The Middle East in Early Prints and Photographs. Several thousand prints and photographs contained in works from the 17th century to the beginning of the 20th century. These include books illustrated with prints or photographs, photograph albums, and archival compilations; the processes represented range from engravings to lithographs, and from salt prints to heliogravures.

“The Pageant of America” Photograph Archive. Several thousand photographs from 1860s–1920s, curated for the 15-volume series The Pageant of America: A Pictorial History of the United States commemorating the nation’s sesquicentennial in 1926.

The Picture Collection of The New York Public Library. Over 30,000 digitized images from books, magazines and newspapers as well as original photographs, prints and postcards, created mostly before 1923 and selected from the over 1 million images in the Mid-Manhattan Library’s Picture Collection. The Picture Collection is particularly rich in images of New York City, American history, and clothing and dress.

Picturing America, 1497–1899: Prints, Maps, and Drawings bearing on the New World Discoveries and on the Development of the Territory that is now the United States. Over 1,000 original prints, drawings, and maps, featuring views of American towns and cities, representations of historical events, scenes, places, and battles.

Turn of the Century Posters. Over 1,000 American and European posters printed from 1893 through the first years of the 20th-century. The collection represents the inception and heyday of magazine, book, and newspaper posters of the last decade of the 19th-century, and well into the 20th-century.

Uniforms and Regimental Regalia: The Vinkhuijzen Collection of Military Costume Illustration. Over 20,000 prints, drawings, watercolors, and printed book and magazine illustrations of military costume as well as military medals, regalia, insignia, coats of arms, and regimental flags, from most times and places except the United States.

United States in Stereo: In the Robert N. Dennis Collection of Stereoscopic Views. Stereoscopic views, or stereographs, were as varied and popular in the 19th century as television continues to be in our time. This presentation will eventually include all the United States stereoscopic views in the Dennis Collection (more than 40,000 items), front and back, organized by State or Subject Series.

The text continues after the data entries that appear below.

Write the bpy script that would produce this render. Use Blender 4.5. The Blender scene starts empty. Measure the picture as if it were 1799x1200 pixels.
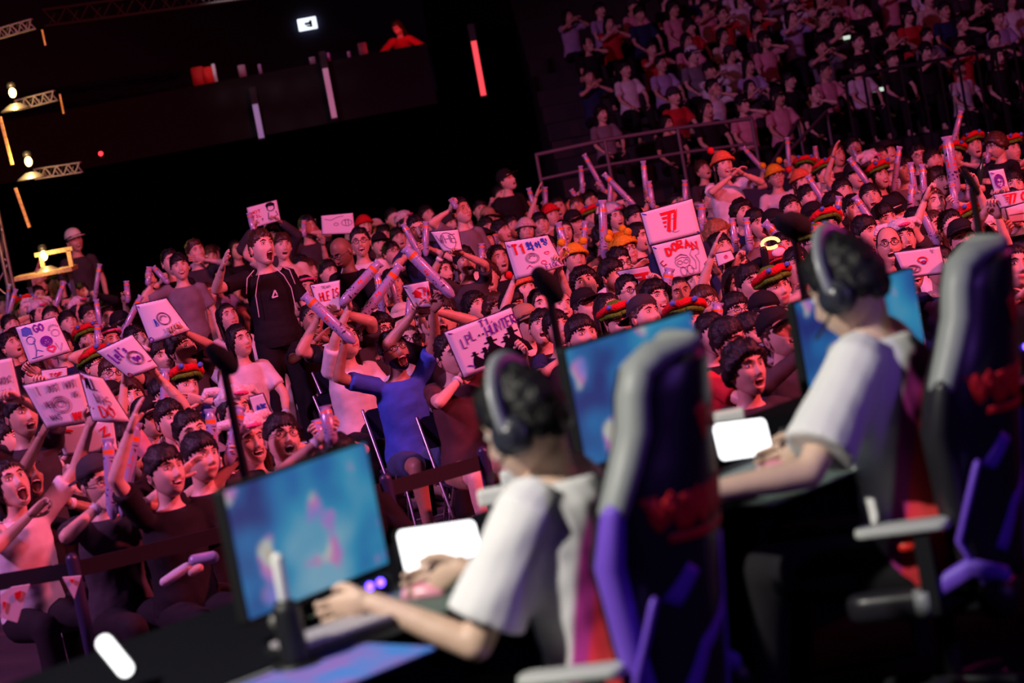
import bpy, math, random
import numpy as np
from mathutils import Vector, Matrix, Euler
random.seed(7); np.random.seed(7)
S = bpy.context.scene
COL = S.collection
sin, cos, pi = math.sin, math.cos, math.pi
# ---------------------------------------------------------------- camera
W, H, FPX = 1799, 1200, 85.0 / 36.0 * 1799
CAMZ, PITCH, ROLL = 2.75, -0.105, math.radians(10.5)
CP = Vector((0, 0, CAMZ))
F0 = Vector((0, cos(PITCH), sin(PITCH))); X0 = Vector((1, 0, 0)); U0 = Vector((0, -sin(PITCH), cos(PITCH)))
CR = X0 * cos(ROLL) - U0 * sin(ROLL); CU = X0 * sin(ROLL) + U0 * cos(ROLL)
cam_d = bpy.data.cameras.new('camera'); cam = bpy.data.objects.new('camera', cam_d); COL.objects.link(cam)
cam.matrix_world = Matrix(((CR.x, CU.x, -F0.x, 0), (CR.y, CU.y, -F0.y, 0), (CR.z, CU.z, -F0.z, CAMZ), (0, 0, 0, 1)))
cam_d.lens = 85; cam_d.sensor_width = 36; cam_d.clip_end = 200
cam_d.dof.use_dof = True; cam_d.dof.focus_distance = 17.0; cam_d.dof.aperture_fstop = 2.8
S.camera = cam
S.view_settings.view_transform = 'Standard'; S.view_settings.look = 'None'
S.view_settings.exposure = 0.0; S.view_settings.gamma = 1.0; S.view_settings.use_curve_mapping = False
try:
    S.cycles.use_denoising = True; S.cycles.max_bounces = 5; S.cycles.diffuse_bounces = 2; S.cycles.glossy_bounces = 2
    S.cycles.transmission_bounces = 2; S.cycles.sample_clamp_indirect = 4.0; S.cycles.caustics_reflective = False; S.cycles.caustics_refractive = False
except Exception: pass
wd = bpy.data.worlds.new('hall_air'); S.world = wd; wd.use_nodes = True
wd.node_tree.nodes['Background'].inputs[0].default_value = (0.42, 0.10, 0.80, 1)
wd.node_tree.nodes['Background'].inputs[1].default_value = 0.006

def light(kind, name, loc, tgt, color, power, size=1.0, cone=None, blend=.5):
    l = bpy.data.lights.new(name, kind); l.color = color; l.energy = power
    if kind == 'AREA': l.shape = 'DISK'; l.size = size
    elif kind == 'SPOT': l.spot_size = math.radians(cone or 60); l.spot_blend = blend; l.shadow_soft_size = size
    else: l.shadow_soft_size = size
    o = bpy.data.objects.new(name, l); COL.objects.link(o); o.location = loc
    if tgt is not None: o.rotation_euler = (Vector(tgt) - Vector(loc)).to_track_quat('-Z', 'Y').to_euler()
    return o
# the rig over the crowd: red from the screen side, lilac from the other side, dim wash for the far stands
light('SPOT', 'crowd_red_light', (12.5, 8, 9.5), (-.5, 18, .8), (1, .085, .13), 13500, .5, 74, .5)
light('SPOT', 'crowd_lilac_light', (-11, 8, 10), (0, 19, .8), (.85, .27, .82), 6600, .6, 78, .6)
light('SPOT', 'crowd_pink_light', (4.2, 9.3, 8.6), (-.8, 17, .6), (1, .24, .50), 1700, .5, 74, .6)
light('SPOT', 'stand_red_light', (16, 22, 11), (10, 41, 2.5), (1, .06, .07), 560, .6, 60, .9)
light('SPOT', 'stand_violet_light', (0, 20, 11), (6, 40, 2.2), (.75, .10, .45), 230, .6, 50, .9)
light('SPOT', 'player_key_light', (-3.4, 3.4, 5.6), (.6, 6.2, 1.7), (1, .95, .85), 1500, .10, 40, .4)
light('SPOT', 'player_back_light', (3.4, 3.2, 3.3), (.9, 5.4, 1.5), (.34, .12, 1), 90, .15, 60, .7)
light('SPOT', 'player_magenta_light', (4.2, 8.6, 3.6), (.5, 5.2, 1.8), (1, .05, .35), 60, .2, 50, .7)

def lev(px, py):
    dx, dy = px - W / 2, py - H / 2
    return dx * cos(ROLL) - dy * sin(ROLL), -dx * sin(ROLL) - dy * cos(ROLL)
def ray(px, py):
    dx, dy = px - W / 2, py - H / 2
    return (F0 * FPX + CR * dx - CU * dy).normalized()
def at(px, py, Y):                       # the point seen at a pixel, Y metres ahead
    r = ray(px, py); return CP + r * (Y / r.y)
def onz(px, py, z):
    r = ray(px, py); return CP + r * ((z - CAMZ) / r.z)
def onplane(px, py, p, n):
    r = ray(px, py); return CP + r * ((Vector(p) - CP).dot(n) / r.dot(n))
def pix(p):
    v = Vector(p) - CP; k = FPX / v.dot(F0)
    return W / 2 + v.dot(CR) * k, H / 2 - v.dot(CU) * k

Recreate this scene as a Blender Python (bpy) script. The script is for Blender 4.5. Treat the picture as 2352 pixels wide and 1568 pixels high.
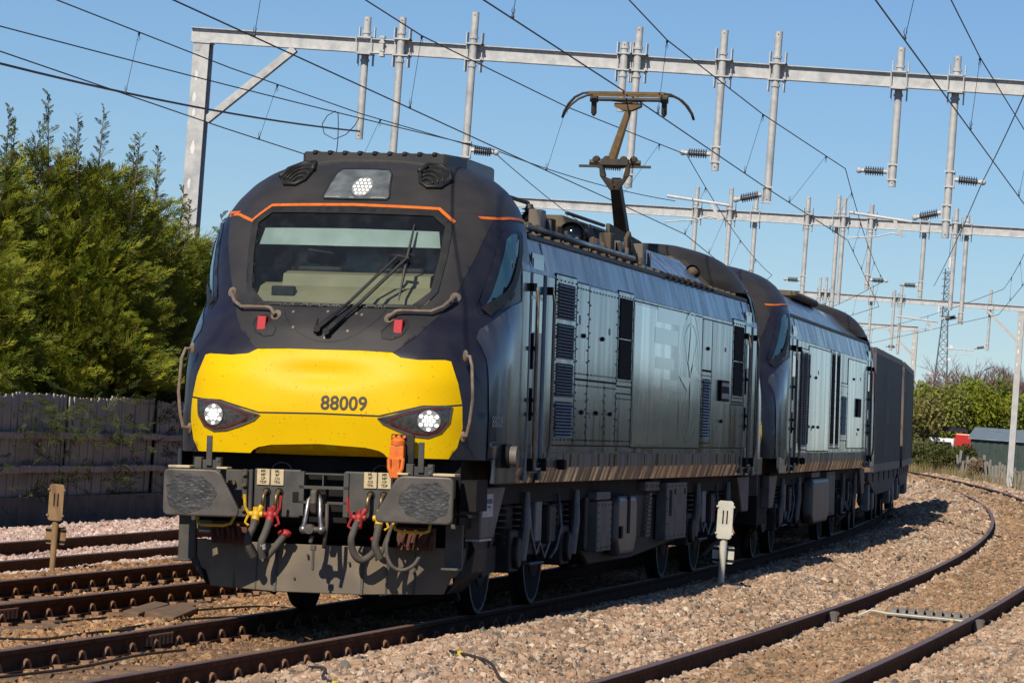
import bpy, bmesh, math, random
import numpy as np
from mathutils import Vector, Matrix, Euler, Quaternion
from mathutils.geometry import delaunay_2d_cdt

for _o in list(bpy.data.objects):
    bpy.data.objects.remove(_o)
SC = bpy.context.scene
COL = SC.collection
rnd = random.Random(7)
rng = np.random.default_rng(11)

# ------------------------------------------------------------------ camera
CAM_POS = Vector((7.511848, -33.034142, 1.91697))
CAM_R = Vector((0.98158, 0.176677, 0.072702))
CAM_U = Vector((-0.069072, -0.026616, 0.997257))
CAM_F = Vector((-0.178128, 0.983909, 0.013922))
FPX = 9708.75 / 2352.0
cam_data = bpy.data.cameras.new('camera')
cam = bpy.data.objects.new('camera', cam_data)
COL.objects.link(cam)
cam_data.sensor_width = 36.0
cam_data.lens = 36.0 * FPX
cam_data.clip_start = 0.5
cam_data.clip_end = 6000.0
_m = Matrix((CAM_R, CAM_U, -CAM_F)).transposed().to_4x4()
_m.translation = CAM_POS
cam.matrix_world = _m
SC.camera = cam

# ------------------------------------------------------------------ sky and sun
SUN_DIR = Vector((0.27, 1.12, -1.0)).normalized()      # direction in which the light travels
SUN_EL = math.asin(-SUN_DIR.z)
SUN_AZ = math.atan2(-SUN_DIR.x, -SUN_DIR.y)
world = bpy.data.worlds.new('World')
SC.world = world
world.use_nodes = True
wn = world.node_tree.nodes
bg = wn.get('Background') or wn.new('ShaderNodeBackground')
sky = wn.new('ShaderNodeTexSky')
sky.sky_type = 'NISHITA'
sky.sun_disc = False
sky.sun_elevation = SUN_EL
sky.sun_rotation = SUN_AZ
sky.altitude = 2000
sky.air_density = 1.0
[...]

Wonders: Images of the Ancient World. Over 1,700 images of the civilizations of Egypt, Greece, Rome, and other ancient Mediterranean cultures as conceived and depicted by artists and travelers from the 18th to the early 20th century, as represented in book and periodical illustrations, engravings, lithographs and photographs. A wide range of subjects includes arms and armor, architecture, furniture, pottery, mythology, religion, theater and the Seven Wonders of the World.